Visiter des mosquées à 5 h du matin. Organiser des spectacles. Sillonner les parcs des 19 arrondissements. Balarama Holness se rappelle encore les efforts importants qu'il a dû déployer pendant trois mois, avec une cinquantaine de personnes, pour récolter les 15 000 signatures nécessaires pour forcer la Ville de Montréal à tenir une consultation sur le racisme systémique.

Le travail de citoyens engagés comme Balarama Holness sera bientôt grandement facilité puisque la métropole s'apprête à accepter les pétitions électroniques.

Depuis 2010, Montréal s'est doté d'un droit d'initiative populaire. Les citoyens peuvent en effet forcer la Ville à mener une consultation publique sur un sujet de leur choix. Des sujets délicats, souvent balayés sous le tapis, peuvent ainsi être abordés de front, comme le racisme systémique.

La barre à atteindre est toutefois haut placée. Les règles en vigueur imposent en effet aux instigateurs de récolter 15 000 signatures si la consultation concerne l'ensemble de Montréal, 5000 si l'enjeu touche un seul arrondissement. Et jusqu'à maintenant, seules les pétitions sur papier étaient acceptées.

Ainsi, depuis l'entrée en vigueur du droit d'initiative, une vingtaine de projets de pétition ont été présentés à la Ville, mais seulement deux ont abouti à des consultations à l'échelle de Montréal : sur l'agriculture urbaine en 2011 et celle sur le racisme systémique l'été dernier.

FACILITER LA COLLECTE DE SIGNATURES

Reconnaissant la difficulté d'atteindre le seuil des 15 000 signatures, l'administration Plante a décidé de modifier les règles sur les consultations publiques pour permettre aux citoyens d'utiliser les pétitions électroniques. Montréal estime que cette mesure « facilitera la collecte de signatures pour une pétition et favorisera possiblement l'accroissement de la participation citoyenne ».

La date d'entrée en vigueur des pétitions électroniques n'a pas encore été déterminée, car Montréal dit vouloir la faire coïncider avec la mise en ligne d'un formulaire standardisé que les citoyens pourront utiliser. À noter, les pétitions devront utiliser le langage épicène, soit une écriture non genrée.

Le sujet est dans l'air depuis longtemps. En mars dernier, le conseil municipal a adopté une motion pour demander l'adoption de la pétition électronique. L'ancienne administration Coderre avait inscrit le projet à ses chantiers de la ville intelligente.

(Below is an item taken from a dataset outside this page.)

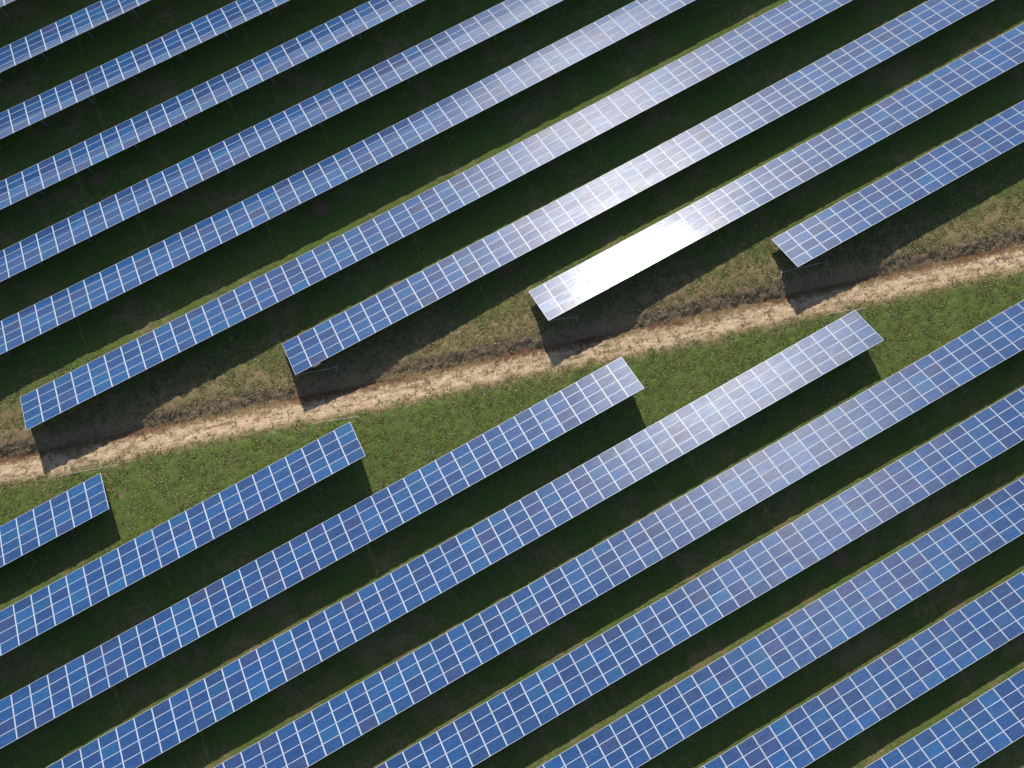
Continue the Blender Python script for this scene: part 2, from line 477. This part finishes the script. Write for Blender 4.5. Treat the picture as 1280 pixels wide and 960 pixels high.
def scatter():
    N = 420000
    X = rng.uniform(-54, 74, N); Y = rng.uniform(-44, 76, N)
    px = to_pixel(np.stack([X, Y, 0 * X], -1))
    keep = (px[:, 0] > -40) & (px[:, 0] < 1320) & (px[:, 1] > -40) & (px[:, 1] < 1000)
    X, Y = X[keep], Y[keep]
    X2 = rng.uniform(-54, 74, 1000000); S2 = rng.uniform(-12, 8, 1000000)
    Y2 = np.interp(X2, BED_X, BED_Y) + S2 / 0.954
    p2 = to_pixel(np.stack([X2, Y2, 0 * X2], -1))
    k2 = (p2[:, 0] > -30) & (p2[:, 0] < 1310) & (p2[:, 1] > -30) & (p2[:, 1] < 990)
    X, Y = np.concatenate([X, X2[k2]]), np.concatenate([Y, Y2[k2]])
    s = trench_s(X, Y)
    clump = smooth_noise(X, Y, 2.2, 31) + .7 * smooth_noise(X, Y, .7, 32)
    band = (s > -11) & (s < 6)
    s = s + rng.normal(0, .35, len(s)) + .5 * smooth_noise(X, Y, 1.5, 33)
    pr = np.where(band, .95, .42) * np.clip(.62 + .55 * clump, .12, 1)
    bare = (s < 1.6) & (s > -2.5)
    pr = np.where(bare, .10, pr)
    k = rng.random(len(X)) < pr
    X, Y, s = X[k], Y[k], s[k]
    dryness = np.clip(.30 + .55 * smooth_noise(X, Y, 6, 41) + .35 * smooth_noise(X, Y, 1.4, 42), 0, 1)
    dryness = np.where((s < 7.0) & (s > 1.2), np.clip(dryness + .18 + .35 * np.exp(-((s - 2) / 2) ** 2), 0, 1), dryness)
    dryness = np.where((s <= -2.3) & (s > -3.4), np.clip(dryness + .2, 0, 1), dryness)
    dryness = np.where((s < -3.6) & (s > -11), dryness * .5, dryness)
    isdry = (rng.random(len(X)) < dryness * .85) | ((s < 1.3) & (s > -2.4))
    g0, g1 = np.array([.058, .100, .016]), np.array([.250, .305, .095])
    d0, d1 = np.array([.13, .10, .045]), np.array([.44, .36, .20])
    u = rng.random((len(X), 1))
    gt, dt = g0 + (g1 - g0) * u, d0 + (d1 - d0) * u
    m = ~isdry
    build_tufts('grass', X[m], Y[m], rng.uniform(.05, .145, m.sum()), gt[m], 'short green grass growing between the panel rows and along the trench')
    m = isdry
    build_tufts('dry_grass', X[m], Y[m], rng.uniform(.05, .15, m.sum()), dt[m], 'dry straw coloured grass scattered over the trench banks and aisles')


scatter()

# ------------------------------------------------------------------ panels and their rows
PL, PW, PT = 1.622, 1.005, 0.040
FR = 0.027
PALETTE = [((0.0035, 0.037, 0.132), 5), ((0.0045, 0.045, 0.150), 4), ((0.0045, 0.030, 0.116), 5), ((0.006, 0.027, 0.104), 3),
           ((0.013, 0.028, 0.104), 1.6), ((0.0045, 0.054, 0.150), 2.4), ((0.018, 0.028, 0.090), 0.5)]


def panel_geometry():
    """frame ring, glass 4 mm under its lip, white backsheet; verts, faces, material ids, uv per loop"""
    V, Fc, M, U = [], [], [], []
    def quad(a, b, c, d, m, uv=((0, 0), (0, 0), (0, 0), (0, 0))):
        i = len(V); V.extend([a, b, c, d]); Fc.append((i, i + 1, i + 2, i + 3)); M.append(m); U.extend(uv)
    x, y = PL / 2, PW / 2; xi, yi = x - FR, y - FR; g = -0.004
    out = [(-x, -y), (x, -y), (x, y), (-x, y)]; inn = [(-xi, -yi), (xi, -yi), (xi, yi), (-xi, yi)]
    for k in range(4):
        a, b = out[k], out[(k + 1) % 4]; ia, ib = inn[k], inn[(k + 1) % 4]
        quad((*a, 0), (*b, 0), (*ib, 0), (*ia, 0), 1)
        quad((*a, -PT), (*b, -PT), (*b, 0), (*a, 0), 1)
        quad((*ia, 0), (*ib, 0), (*ib, g), (*ia, g), 1)
    quad((-xi, -yi, g), (xi, -yi, g), (xi, yi, g), (-xi, yi, g), 0, ((0, 0), (1, 0), (1, 1), (0, 1)))
    quad((-x, y, -PT), (x, y, -PT), (x, -y, -PT), (-x, -y, -PT), 2)
    return np.array(V), np.array(Fc), np.array(M), np.array(U)


PV, PF, PM, PU = panel_geometry()


def panel_mesh(name, mats, mtx_list, tints=None, seeds=None):
    n = len(mtx_list)
    me = bpy.data.meshes.new(name)
    co = np.concatenate([PV @ np.array(m.to_3x3()).T + np.array(m.translation) for m in mtx_list])
    f = np.concatenate([PF + i * len(PV) for i in range(n)])
    me.vertices.add(len(co)); me.vertices.foreach_set('co', co.ravel())
    me.loops.add(f.size); me.loops.foreach_set('vertex_index', f.ravel())
    me.polygons.add(len(f)); me.polygons.foreach_set('loop_start', np.arange(0, f.size, 4))
    me.polygons.foreach_set('material_index', np.tile(PM, n))
    me.update(calc_edges=True)
    uv = me.uv_layers.new(name='UVMap'); uv.data.foreach_set('uv', np.tile(PU, (n, 1)).ravel())
    if tints is not None:
        a = me.attributes.new('tint', 'FLOAT_COLOR', 'FACE')
        a.data.foreach_set('color', np.repeat(np.array([(*t, 1) for t in tints]), len(PF), 0).ravel())
        a = me.attributes.new('seed', 'FLOAT', 'FACE')
        a.data.foreach_set('value', np.repeat(np.array(seeds), len(PF)))
    for m in mats: me.materials.append(m)
    return me


PANEL_ME = panel_mesh('solar_panel', (MAT_GLASS, MAT_FRAME, MAT_BACK), [Matrix.Identity(4)])


def post_mesh():
    """C-profile pile, unit height 1 going up from its foot"""
    bm = bmesh.new()
    add_box(bm, (0, 0.045, .5), (0.12, 0.012, 1)); add_box(bm, (-0.054, 0, .5), (0.012, 0.078, 1)); add_box(bm, (0.054, 0, .5), (0.012, 0.078, 1))
    me = bpy.data.meshes.new('post'); bm.to_mesh(me); bm.free(); me.materials.append(MAT_POST)
    return me


POST_ME = post_mesh()
V_POSTS = (0.85, 3.12)                        # where the front and rear posts meet the slope


def build_row(r, label):
    x0, ylow = ROWS[r][:2]
    k0, k1 = SPAN[r]
    xm = x0 + PITCH * (k0 + k1) / 2; ym = ylow - SLOPE_W * CT / 2
    root = bpy.data.objects.new('solar_panel_row', None); COL.objects.link(root)
    root.empty_display_size = 1
    zb = float(ground_z(np.array([xm]), np.array([ym]))[0])
    root.location = (xm, ym, zb); org = Vector(root.location)
    tag(root, label, 'solar panels', 'parallel rows of tilted solar panels')
    joff, jper = JOINT.get(r, ((k0 if r in ('U6', 'U7', 'U8', 'U9') else k1), 12))

    def pt(x, v, d=0.0):
        """point v metres up the slope from the low edge, d metres off the panel face"""
        return Vector((x, ylow - v * CT + d * ST, float(row_z(r, x)) + v * ST + d * CT)) - org
    # panels
    items = []
    drift = rnd.random() * 10
    for k in range(k0, k1):
        xa = x0 + PITCH * k; xc = xa + PITCH / 2
        sl = math.atan((float(row_z(r, xa + PITCH)) - float(row_z(r, xa))) / PITCH)
        jx, jy = rnd.gauss(0, .0006), rnd.gauss(0, .0006)
        for j in range(4):
            v = PW / 2 + j * (SLOPE_W - PW) / 3
            p = pt(xc, v)
            e = Euler((-TILT - 0.019 + jx + rnd.gauss(0, .0038), -sl + jy + rnd.gauss(0, .0038), 0)).to_matrix().to_4x4()
            m = Matrix.Translation(p) @ e
            wsum = [w for _, w in PALETTE]
            t = rnd.choices([c for c, _ in PALETTE], wsum)[0]
            q = rnd.uniform(.85, 1.15)
            items.append((m, tuple(c * q for c in t), p + org))
    C = to_pixel(np.array([list(i[2]) for i in items]))
    inside = (C[:, 0] > 5) & (C[:, 0] < 1275) & (C[:, 1] > 4) & (C[:, 1] < 956)
    cpos = np.array([0, 0, H0 + CLEAR])
    nrm = np.array([0, ST, CT])
    W3 = np.array([list(i[2]) for i in items]) - cpos
    dist = np.linalg.norm(W3, axis=1); area = np.abs(W3 @ nrm) / dist ** 3 * (-W3[:, 2] / dist) ** -3
    order = [i for i in np.argsort(-area) if inside[i]]
    single = set(order[:100])
    for i in sorted(single):
        m, t, _ = items[i]
        o = bpy.data.objects.new('solar_panel', PANEL_ME); COL.objects.link(o)
        o.parent = root; o.matrix_local = m; o.color = (*t, 1)
    rest = [items[i] for i in range(len(items)) if i not in single]
    if rest:
        me = panel_mesh('solar_panels', (MAT_GLASS_FAR, MAT_FRAME, MAT_BACK), [i[0] for i in rest], [i[1] for i in rest], [rnd.random() for _ in rest])
        o = bpy.data.objects.new('solar_panels', me); COL.objects.link(o); o.parent = root
        o['kind'] = 'stuff'
    # rails under every column gap except at table joints; purlins and rafters behind
    bm = bmesh.new()
    for k in range(k0, k1 + 1):
        x = x0 + PITCH * k
        xr = min(max(x, x0 + PITCH * k0 + .05), x0 + PITCH * k1 - .05)
        joint = (k - joff) % jper == 0 and k not in (k0, k1)
        add_beam(bm, pt(xr, 0.015, -0.068), pt(xr, SLOPE_W - 0.015, -0.068), 0.030 if joint else 0.070, 0.050)
    for v in V_POSTS:
        for k in range(k0, k1):
            add_beam(bm, pt(x0 + PITCH * k, v, -0.135), pt(x0 + PITCH * (k + 1), v, -0.135), 0.06, 0.08)
    if r == 'U7':
        bx = bmesh.new()
        add_beam(bx, pt(x0 + PITCH * 1.05, 4.02, -.12), pt(x0 + PITCH * 1.50, 4.02, -.12), 0.24, 0.12)
        bmesh.ops.bevel(bx, geom=bx.edges[:], offset=0.015, segments=2, affect='EDGES')
        link_mesh('junction_box', bx, (MAT_BOX,), root)
    fx = []
    k = k0 + 0.5
    while k < k1:
        x = x0 + PITCH * k; fx.append(x)
        add_beam(bm, pt(x, 0.45, -0.225), pt(x, SLOPE_W - 0.45, -0.225), 0.07, 0.095)
        a = pt(x, 2.15, -0.28); b = pt(x, 3.05, -0.9)
        k += 3
    link_mesh('mounting_frame', bm, (MAT_RAIL,), root)
    for x in fx:
        P = np.array([list(pt(x, v) + org) for v in (0, SLOPE_W)])
        px = to_pixel(P)
        if ((px[:, 0] < -60) | (px[:, 0] > 1340) | (px[:, 1] < -60) | (px[:, 1] > 1020)).all(): continue
        for v in V_POSTS:
            top = pt(x, v, -0.27) + org
            zg = float(ground_z(np.array([top.x]), np.array([top.y]))[0]) - 0.25
            o = bpy.data.objects.new('post', POST_ME); COL.objects.link(o); o.parent = root
            o.location = Vector((top.x, top.y, zg)) - org; o.scale = (1, 1, top.z - zg)
    return root


LABELS = {
    'U0': 'tip of a blue panel row cut off at the top left corner of the photo',
    'U1': 'dim blue panel row, second from the top left corner',
    'U2': 'blue panel row, third from the top left corner',
    'U3': 'blue panel row, fourth from the top left corner, leaving the top edge near its middle',
    'U4': 'paler blue panel row, fifth from the top left corner, leaving right of the top middle',
    'U5': 'panel row across the shaded aisle just above the row with a sunlit grass strip',
    'U6': 'longest panel row above the trench, with a broad strip of sunlit grass along its top',
    'U7': 'panel row with white glare only on its lower edge, next above the blinding row',
    'U8': 'panel row with the big blinding white sun glare near its end at the trench',
    'U9': 'short deep blue panel row at right, its free end just above the trench',
    'L1': 'shortest panel row below the trench at the left edge, only few columns long',
    'L2': 'blue panel row below the trench whose free end stands left of centre on grass',
    'L3': 'panel row below the trench whose free end stands near the centre of the photo',
    'L4': 'panel row below the trench with its free greyish end right of centre',
    'L5': 'panel row, first below the four with free ends, spanning left edge to right edge',
    'L6': 'blue panel row, fourth from the bottom right corner',
    'L7': 'blue panel row, third from the bottom right corner',
    'L8': 'deep blue panel row, second from the bottom right corner',
    'L9': 'short deep blue panel row filling the bottom right corner',
}
for r in ROWS:
    build_row(r, LABELS[r])


# ------------------------------------------------------------------ thin pipes on the ground at the row ends
def pipe(ax, ay, bx, by, lift, label, stakes):
    root = bpy.data.objects.new('ground_pipe', None); COL.objects.link(root)
    zm = float(ground_z(np.array([(ax + bx) / 2]), np.array([(ay + by) / 2]))[0])
    root.location = ((ax + bx) / 2, (ay + by) / 2, zm); org = Vector(root.location)
    tag(root, label, 'pipe', 'thin pale pipes lying near the row ends')
    pts = []
    for u in np.linspace(0, 1, 9):
        x, y = ax + (bx - ax) * u, ay + (by - ay) * u
        pts.append((x, y + .05 * math.sin(u * 5), float(ground_z(np.array([x]), np.array([y]))[0]) + lift + .02 * math.sin(7 * u)))
    bm = bmesh.new(); add_tube(bm, [Vector(p) - org for p in pts], 0.022)
    link_mesh('pipe_run', bm, (MAT_PIPE,), root)
    for e in stakes:
        x, y, z = pts[0] if e == 0 else pts[-1]
        bm = bmesh.new()
        sgn = -1 if e == 0 else 1
        add_tube(bm, [Vector((x - .22, y - .35, z + .06)) - org, Vector((x, y, z + .07)) - org, Vector((x + .12, y + .18, z + .05)) - org], 0.026)
        link_mesh('end_bracket', bm, (MAT_PIPE,), root)


pipe(-11.75, 21.98, -7.86, 20.86, .32, 'thin pale pipe in the shade of the row with a glaring lower edge', (1,))
pipe(12.0, 14.8, 14.4, 13.97, .32, 'thin brownish pipe in shade at the end of the blinding white row', (1,))
pipe(33.8, 8.05, 38.31, 6.85, .32, 'thin pale pipe with two bent ends in shade under the right row end', (0, 1))
pipe(-35.0, 24.12, -29.74, 22.48, .035, 'white pipe lying on sunlit grass above the shortest row at left', ())
pipe(-12.4, 17.06, -8.2, 15.6, .02, 'pale pipe half hidden in grass above the row end left of centre', ())
pipe(35.6, 2.4, 39.33, 1.12, .03, 'pale pipe beside the row end right of centre, at the tan bank', ())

« Je suis vraiment content. C'est certain que ça ouvre une porte aux gens qui veulent participer », a réagi Balarama Holness. Ancien joueur des Alouettes et candidat défait pour Projet Montréal aux élections de 2017, l'homme dit vouloir crever l'abcès sur le racisme systémique dans la métropole.

Aidé d'une cinquantaine de bénévoles, il avait ainsi sillonné la ville pour récolter les signatures. La Ville en demandait 15 000, mais son groupe en a obtenu plus de 20 000, du 1er mai au 27 juillet. Il reste que Balarama Holness aurait préféré faire l'économie de ces trois mois de travail. « Il a fallu faire une campagne de mobilisation à la grandeur de Montréal. C'était extrêmement difficile. Je ne pense pas qu'un groupe de citoyens devrait avoir à récolter ainsi autant de signatures papier. »

En phase de démarrage, la consultation publique sur le racisme et la discrimination systémiques doit avoir lieu au printemps prochain, et le rapport définitif est attendu à l'été.